After that, we moved to what was described as the barn.  This featured the processing unit.  There was a section for where the grapes were stripped from the vines, where the grapes were juiced, the fermenters, and the oak barrels.  My tour guide explained that the oak barrels came from a variety of places but were generally American oak.  The average cost was $1500 for a barrel, so she stressed how wine making is not a cheap venture.  

Where the grapes are juiced and let sit so the skins impart their color.

Oak barrels.


The barn also had a huge stock of vines - the winery was preparing for their planting ceremony on Sunday, April 24th.  

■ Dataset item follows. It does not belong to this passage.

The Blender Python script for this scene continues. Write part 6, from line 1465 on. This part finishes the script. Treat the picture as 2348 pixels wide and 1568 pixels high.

Vines for planting ceremony. 

Currently Whitebarrel does not bottle their own wine (unlike some of the larger wineries), so they make a reservation with a traveling bottling company.  The company has a giant truck they'll drive on-site and bottle all the wine for Whitebarrel.  It's a very tight turnaround and nothing can go wrong, because these companies book up rapidly and usually have appointments back to back with other wineries and distilleries.  

After the tour, I wound back up in the tasting room.  I chose not to taste wine that day as I didn't have a buddy with me to drive back if need be (I'm a lightweight).  I listened to a bit about their wines though and examined the labels.  

Part of Whitebarrel's stock of wine.

I really enjoyed Whitebarrel.  They are a much smaller operation than some wineries I've visited as a kid or more recently as a college student.